Le producteur Gaby Khoury a ajouté une note d’humour : « Il a parlé de tout le monde : les professeurs, les techniciens, les acteurs… mais pas un mot des producteurs ! »
Le journaliste Mahmoud Saad, lui, a raconté une projection privée de L’Émigré, en présence de Yousra et de Chahine. Il ne connaissait pas encore le jeune acteur assis à côté de Yousra, mais lorsque le visage de Ram est apparu à l’écran, il avait immédiatement compris.
Un moment très fort est revenu avec la critique Rim Chaker. Elle se souvenait de la projection de L’Émigré aux Journées cinématographiques de Carthage en 1994. Le public tunisien avait porté le jeune acteur sur les épaules. Elle s’était dit que ce succès brutal risquait de le perdre. Elle lui a demandé : « Comment as-tu survécu à ça ? » Khaled a souri. Il a remercié Tunis. Il a raconté que Chahine, en le voyant ainsi, avait dit à Gaby qu’il fallait lui réserver une chambre dans un asile psychiatrique, et que Gaby avait répondu : « pas une chambre, une suite ! »
Puis il a expliqué simplement que le succès ne lui est pas monté à la tête parce qu’il avait vu ceux qui l’avaient précédé. En plus, il voulait faire partie de cette histoire du cinéma, avec ceux d’avant lui et ceux qui viendraient après.
Son fils, l’acteur Nour El Nabawy, a apporté un éclairage précieux. Il dit que son père ne lui a jamais appris comment jouer, mais comment vivre. Ce qu’il aime chez lui, dit-il, c’est qu’il parle d’idées, jamais de personnes ou de futilités. Il affirme qu’il apprend encore aujourd’hui de lui.
Peu à peu, le portrait qui se dessinait sur scène dépassait celui d’un acteur à succès. C’était la trajectoire d’un homme qui, en entrant par hasard dans une salle de théâtre, a trouvé non pas un métier, mais une façon d’être au monde.
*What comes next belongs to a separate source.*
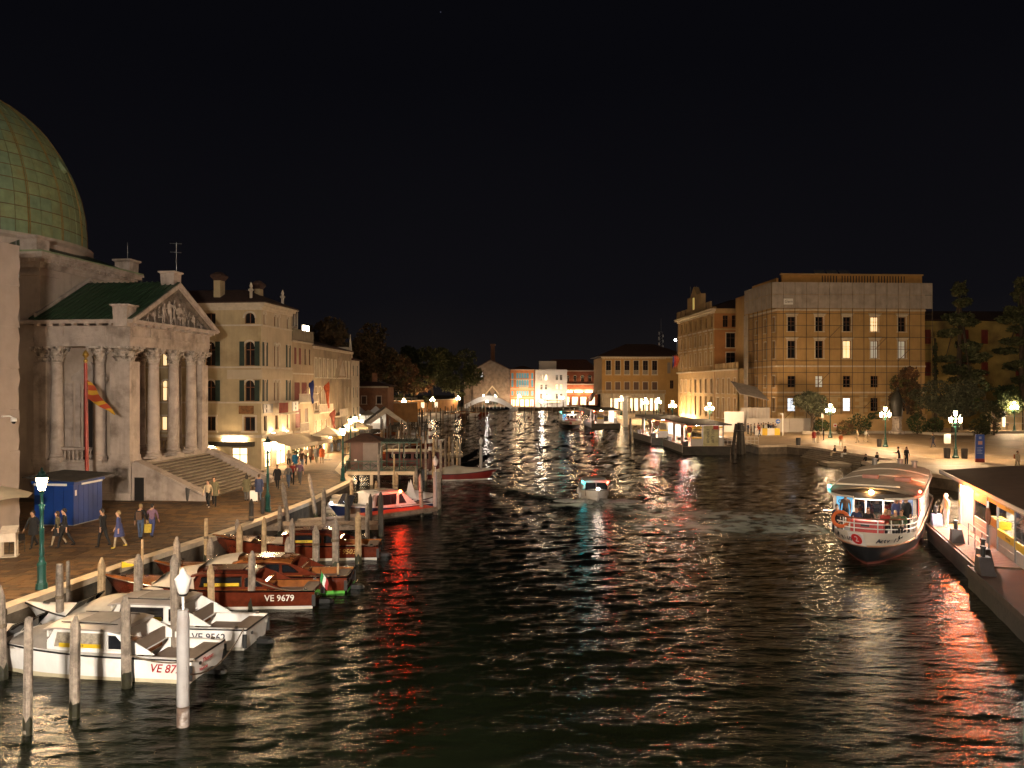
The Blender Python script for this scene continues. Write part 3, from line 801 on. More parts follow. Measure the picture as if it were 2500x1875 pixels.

Lui-même résume cette manière en une phrase qu’il répète souvent : « Sois différent, même si tu dois rester seul. »
Lorsqu’il la prononce, ce n’est ni une morale ni une injonction. C’est un constat. C’est ainsi qu’il a choisi ses rôles, négocié ses contrats, défendu l’image des Arabes à l’écran, respecté les techniciens, appris des anciens, et transmis à son fils le sens de la vie avant celui du jeu.
Ce dimanche-là, au Caire, la rencontre n’a pas simplement célébré un acteur. Elle a révélé une cohérence intérieure : celle d’un homme qui a fait de la discipline une élégance, de la précision une éthique, et de la dignité une manière de marcher dans la lumière.